▶ _Work required_
In the data below, find each line containing the string "Blender" and return it.

▶ _Provided data_
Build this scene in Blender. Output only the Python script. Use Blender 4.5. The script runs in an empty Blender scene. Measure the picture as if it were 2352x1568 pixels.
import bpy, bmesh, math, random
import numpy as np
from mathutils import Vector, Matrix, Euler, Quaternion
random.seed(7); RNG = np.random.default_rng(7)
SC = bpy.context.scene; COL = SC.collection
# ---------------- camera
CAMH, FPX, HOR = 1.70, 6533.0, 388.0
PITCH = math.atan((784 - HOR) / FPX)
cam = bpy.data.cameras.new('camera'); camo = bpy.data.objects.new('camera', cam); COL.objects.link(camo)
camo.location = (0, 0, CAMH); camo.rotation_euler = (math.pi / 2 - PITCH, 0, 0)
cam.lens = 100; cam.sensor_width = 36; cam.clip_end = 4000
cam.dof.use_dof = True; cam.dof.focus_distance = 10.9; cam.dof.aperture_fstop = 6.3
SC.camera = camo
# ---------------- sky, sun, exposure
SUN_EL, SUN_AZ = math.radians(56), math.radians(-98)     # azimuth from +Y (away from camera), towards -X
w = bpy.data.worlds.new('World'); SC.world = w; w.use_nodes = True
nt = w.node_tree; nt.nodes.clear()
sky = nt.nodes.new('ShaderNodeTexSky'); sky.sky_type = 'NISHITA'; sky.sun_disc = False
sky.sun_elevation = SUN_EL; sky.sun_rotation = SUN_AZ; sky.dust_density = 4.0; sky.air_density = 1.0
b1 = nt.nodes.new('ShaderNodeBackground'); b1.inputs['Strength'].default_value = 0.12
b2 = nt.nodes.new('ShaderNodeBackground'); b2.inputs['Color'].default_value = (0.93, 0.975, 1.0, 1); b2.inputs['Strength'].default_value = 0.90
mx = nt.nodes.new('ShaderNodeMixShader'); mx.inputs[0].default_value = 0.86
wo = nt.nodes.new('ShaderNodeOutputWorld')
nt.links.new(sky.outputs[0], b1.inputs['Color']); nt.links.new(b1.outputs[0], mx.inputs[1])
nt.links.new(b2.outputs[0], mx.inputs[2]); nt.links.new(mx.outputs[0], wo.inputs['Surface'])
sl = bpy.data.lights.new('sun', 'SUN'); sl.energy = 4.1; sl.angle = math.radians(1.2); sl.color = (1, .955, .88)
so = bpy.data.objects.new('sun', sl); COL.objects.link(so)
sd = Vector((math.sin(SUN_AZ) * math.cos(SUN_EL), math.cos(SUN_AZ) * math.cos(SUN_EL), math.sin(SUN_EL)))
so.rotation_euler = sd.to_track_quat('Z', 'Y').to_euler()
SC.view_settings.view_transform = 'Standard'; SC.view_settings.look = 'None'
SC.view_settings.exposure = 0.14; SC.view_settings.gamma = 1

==

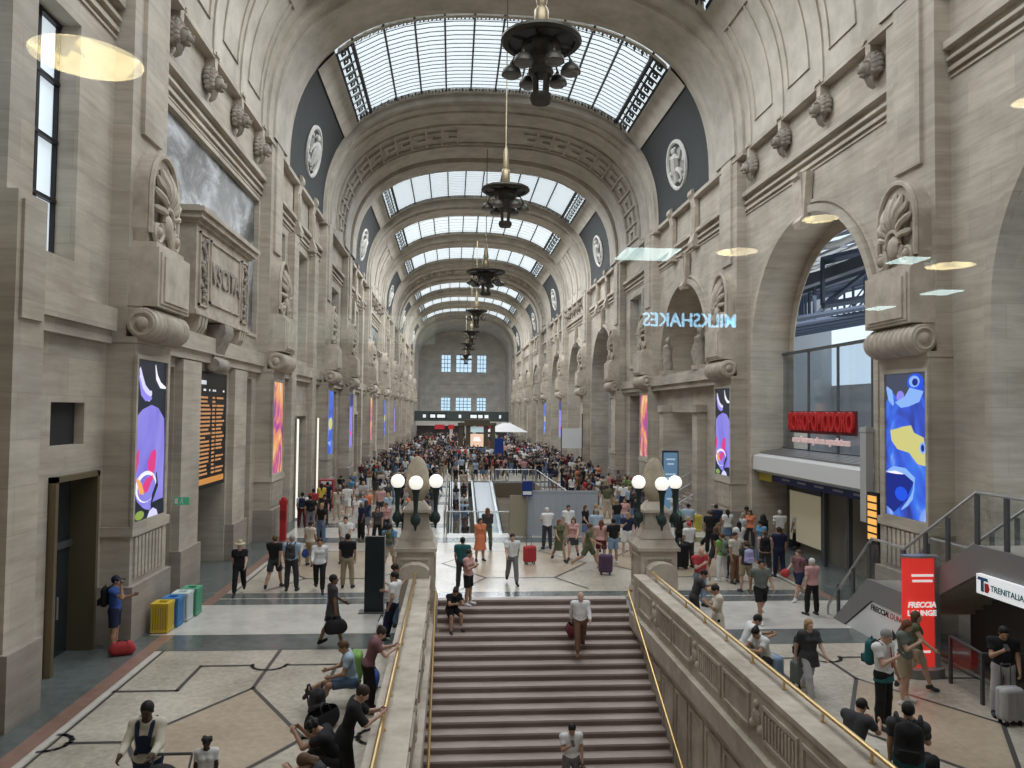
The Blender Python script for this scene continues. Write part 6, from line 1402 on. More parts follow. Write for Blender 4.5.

▶ _The completed task_
Build this scene in Blender. Output only the Python script. Use Blender 4.5. The script runs in an empty Blender scene. Measure the picture as if it were 2352x1568 pixels.
The Blender Python script for this scene continues. Write part 6, from line 1402 on. More parts follow. Write for Blender 4.5.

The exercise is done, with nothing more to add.